Pennsylvania State University’s William Rothwell says periodic conversations with employees will reveal issues about their working conditions. Photo: izusek/E+/Getty Images

The aggregate industry’s people problem, exacerbated over the last couple of years by the Great Resignation, persists midway through 2022.

This problem came up last month during an interview with Turner Mining Group’s Thomas Haun. The first of three values at Haun’s company centers around people, with Turner Mining “building a team that feels like family” and “holding each other ruthlessly accountable for our collective well-being.”

These concepts are at the foundation of Turner Mining, which was established in 2017. I bring up my interview with Haun because, during it, he characterized the industry’s approach to people in a way I had not heard before, juxtaposing our strength in operations with our weakness in developing long-term employees.

 “Producers are really good at mining,” Haun says. “It’s their business. I think, frankly, equipment and equipage of any site is just critical. I think a lot of attention and focus, rightly so, leans that way when you’re thinking about an owner of a mine or a producer.”

Yet, when it comes to people, Haun argues that producers and others have underinvested.

“And I don’t necessarily just mean dollars,” he says. “I really do mean focus and attention on the people side of our business.”

Fortunately, producers have an obvious opportunity to present their technology as a means to entice people and elevate their standing with the employees they want to hire and develop.

The concept of utilizing technology as a selling point to prospective employees came up during a recent interview with BulkSource’s Craig Holman.

“You’re seeing a new generation of leadership coming up through these quarries,” Holman says. “Whether it’s a family-owned business, corporations or small or midsized operations, everybody has a smartphone. Everybody is using Amazon and Uber Eats. The expectation that your professional life has some component that’s modern as well is becoming more of what I would say is an ‘accepted norm,’ rather than an outlier in legacy industries like the aggregate industry.”

Similarly, DSC Dredge’s Charlie Johnson recently touched on this topic.

“What if I could automate the dredge so that every operator was optimized,” Johnson says. “In a lot of cases, we don’t want to necessarily replace the operator, we just want to make him Superman.”

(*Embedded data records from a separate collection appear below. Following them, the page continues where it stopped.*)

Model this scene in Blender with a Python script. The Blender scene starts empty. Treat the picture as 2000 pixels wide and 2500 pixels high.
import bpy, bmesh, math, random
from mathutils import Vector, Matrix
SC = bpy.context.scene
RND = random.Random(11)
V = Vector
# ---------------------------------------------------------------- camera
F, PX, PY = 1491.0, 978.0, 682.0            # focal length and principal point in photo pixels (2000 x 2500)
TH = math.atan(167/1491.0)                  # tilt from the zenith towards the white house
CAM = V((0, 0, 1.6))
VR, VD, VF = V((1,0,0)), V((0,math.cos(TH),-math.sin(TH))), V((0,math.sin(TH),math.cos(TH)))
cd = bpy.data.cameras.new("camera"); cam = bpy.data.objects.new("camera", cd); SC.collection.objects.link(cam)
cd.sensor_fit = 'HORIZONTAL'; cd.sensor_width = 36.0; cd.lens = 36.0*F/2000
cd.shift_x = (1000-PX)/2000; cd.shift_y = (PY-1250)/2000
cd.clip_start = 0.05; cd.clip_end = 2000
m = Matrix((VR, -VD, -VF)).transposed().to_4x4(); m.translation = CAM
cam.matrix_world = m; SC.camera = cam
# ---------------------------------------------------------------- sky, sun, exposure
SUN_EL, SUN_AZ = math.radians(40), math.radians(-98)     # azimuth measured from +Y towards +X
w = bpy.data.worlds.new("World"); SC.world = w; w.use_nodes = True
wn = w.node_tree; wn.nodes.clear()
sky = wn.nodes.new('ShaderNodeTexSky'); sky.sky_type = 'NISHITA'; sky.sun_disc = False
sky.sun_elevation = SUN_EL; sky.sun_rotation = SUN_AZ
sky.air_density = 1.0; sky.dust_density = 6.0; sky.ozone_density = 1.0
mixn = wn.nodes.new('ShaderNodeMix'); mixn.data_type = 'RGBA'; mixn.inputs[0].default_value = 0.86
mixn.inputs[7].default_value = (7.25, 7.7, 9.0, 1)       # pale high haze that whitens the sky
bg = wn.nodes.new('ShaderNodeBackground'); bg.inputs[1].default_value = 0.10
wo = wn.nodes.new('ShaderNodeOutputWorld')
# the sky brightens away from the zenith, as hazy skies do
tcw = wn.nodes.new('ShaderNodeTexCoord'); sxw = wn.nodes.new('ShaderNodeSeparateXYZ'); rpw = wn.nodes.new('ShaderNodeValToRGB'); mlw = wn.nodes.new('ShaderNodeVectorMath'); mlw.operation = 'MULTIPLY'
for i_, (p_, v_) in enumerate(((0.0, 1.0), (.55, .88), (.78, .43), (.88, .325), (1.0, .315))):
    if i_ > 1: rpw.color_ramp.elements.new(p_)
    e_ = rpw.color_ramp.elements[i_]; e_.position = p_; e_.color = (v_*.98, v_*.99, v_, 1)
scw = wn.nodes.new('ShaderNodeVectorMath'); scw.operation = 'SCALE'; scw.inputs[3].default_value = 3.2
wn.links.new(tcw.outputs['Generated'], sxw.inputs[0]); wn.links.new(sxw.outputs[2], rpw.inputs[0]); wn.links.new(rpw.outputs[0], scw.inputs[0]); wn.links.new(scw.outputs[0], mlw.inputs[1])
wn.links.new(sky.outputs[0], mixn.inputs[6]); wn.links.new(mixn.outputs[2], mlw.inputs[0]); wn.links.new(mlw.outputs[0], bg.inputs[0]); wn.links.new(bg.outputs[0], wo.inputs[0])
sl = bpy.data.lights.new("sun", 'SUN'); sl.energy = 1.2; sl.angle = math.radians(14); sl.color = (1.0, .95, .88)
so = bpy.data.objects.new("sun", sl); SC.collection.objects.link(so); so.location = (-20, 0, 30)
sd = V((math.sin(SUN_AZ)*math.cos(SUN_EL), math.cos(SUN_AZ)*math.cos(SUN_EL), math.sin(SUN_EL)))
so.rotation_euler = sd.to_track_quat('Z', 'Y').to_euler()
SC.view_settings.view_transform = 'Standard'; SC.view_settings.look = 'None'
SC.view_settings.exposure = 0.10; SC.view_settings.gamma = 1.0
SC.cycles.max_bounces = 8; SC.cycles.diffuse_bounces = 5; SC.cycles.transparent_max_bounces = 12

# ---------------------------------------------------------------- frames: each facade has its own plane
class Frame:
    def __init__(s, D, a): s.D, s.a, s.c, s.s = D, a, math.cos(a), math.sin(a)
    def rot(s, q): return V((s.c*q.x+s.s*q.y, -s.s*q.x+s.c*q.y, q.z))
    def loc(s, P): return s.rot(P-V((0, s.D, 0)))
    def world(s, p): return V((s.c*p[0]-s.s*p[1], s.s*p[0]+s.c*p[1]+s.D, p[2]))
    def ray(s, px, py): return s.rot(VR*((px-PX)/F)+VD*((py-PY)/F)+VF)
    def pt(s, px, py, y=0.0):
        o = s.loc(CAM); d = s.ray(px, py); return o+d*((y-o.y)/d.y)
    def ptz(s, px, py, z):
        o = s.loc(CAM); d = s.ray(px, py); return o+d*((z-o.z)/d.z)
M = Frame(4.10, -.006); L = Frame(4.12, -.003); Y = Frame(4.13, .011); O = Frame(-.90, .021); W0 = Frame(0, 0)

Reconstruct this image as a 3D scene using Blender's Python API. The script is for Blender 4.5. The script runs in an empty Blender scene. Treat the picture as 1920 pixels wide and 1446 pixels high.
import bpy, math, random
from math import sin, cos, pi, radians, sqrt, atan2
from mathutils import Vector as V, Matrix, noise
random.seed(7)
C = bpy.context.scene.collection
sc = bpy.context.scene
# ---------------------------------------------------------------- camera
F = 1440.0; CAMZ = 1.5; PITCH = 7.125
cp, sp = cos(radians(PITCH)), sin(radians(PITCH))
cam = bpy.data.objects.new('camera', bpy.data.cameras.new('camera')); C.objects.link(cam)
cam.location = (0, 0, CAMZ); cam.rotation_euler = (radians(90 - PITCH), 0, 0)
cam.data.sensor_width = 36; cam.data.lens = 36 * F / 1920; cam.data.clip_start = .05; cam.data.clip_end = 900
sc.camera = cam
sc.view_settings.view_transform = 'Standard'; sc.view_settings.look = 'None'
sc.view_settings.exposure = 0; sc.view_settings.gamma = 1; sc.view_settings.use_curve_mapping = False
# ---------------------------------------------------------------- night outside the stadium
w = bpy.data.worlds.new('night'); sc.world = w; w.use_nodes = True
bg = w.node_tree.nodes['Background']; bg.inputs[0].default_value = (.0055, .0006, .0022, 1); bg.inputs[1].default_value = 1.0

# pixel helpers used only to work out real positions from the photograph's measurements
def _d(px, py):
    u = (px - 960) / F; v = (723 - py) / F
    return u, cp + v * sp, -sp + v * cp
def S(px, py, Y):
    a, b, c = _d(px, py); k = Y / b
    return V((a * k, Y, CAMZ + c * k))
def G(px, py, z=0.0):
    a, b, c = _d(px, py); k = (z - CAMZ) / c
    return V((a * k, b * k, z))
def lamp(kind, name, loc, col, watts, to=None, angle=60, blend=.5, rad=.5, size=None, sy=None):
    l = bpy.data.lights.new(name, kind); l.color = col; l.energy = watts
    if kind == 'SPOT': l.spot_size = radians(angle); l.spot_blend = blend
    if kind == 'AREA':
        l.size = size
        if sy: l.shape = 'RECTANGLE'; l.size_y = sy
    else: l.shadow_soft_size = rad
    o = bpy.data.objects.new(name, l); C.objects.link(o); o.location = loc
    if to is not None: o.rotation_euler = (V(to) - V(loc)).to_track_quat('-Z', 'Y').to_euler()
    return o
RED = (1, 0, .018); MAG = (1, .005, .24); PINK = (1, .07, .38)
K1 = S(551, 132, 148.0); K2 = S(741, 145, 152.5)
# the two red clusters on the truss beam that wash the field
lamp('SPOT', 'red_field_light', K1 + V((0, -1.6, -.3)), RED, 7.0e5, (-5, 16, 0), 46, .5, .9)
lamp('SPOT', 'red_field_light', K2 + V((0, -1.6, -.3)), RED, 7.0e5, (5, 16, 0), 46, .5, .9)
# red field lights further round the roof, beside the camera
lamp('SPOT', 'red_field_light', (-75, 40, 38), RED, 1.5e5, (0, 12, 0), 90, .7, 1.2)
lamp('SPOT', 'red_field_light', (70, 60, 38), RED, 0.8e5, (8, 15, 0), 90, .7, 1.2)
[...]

Yet another theme that surfaces in Pit & Quarry’s upcoming June issue is the idea of investing in technology as a means to replace people. While there is value in making investments for this reason, producers, at the end of the day, will remain dependent on people in the years to come. So taking a different approach to people – or a much more invested one, perhaps – will be necessary for producers to sustain themselves into the future.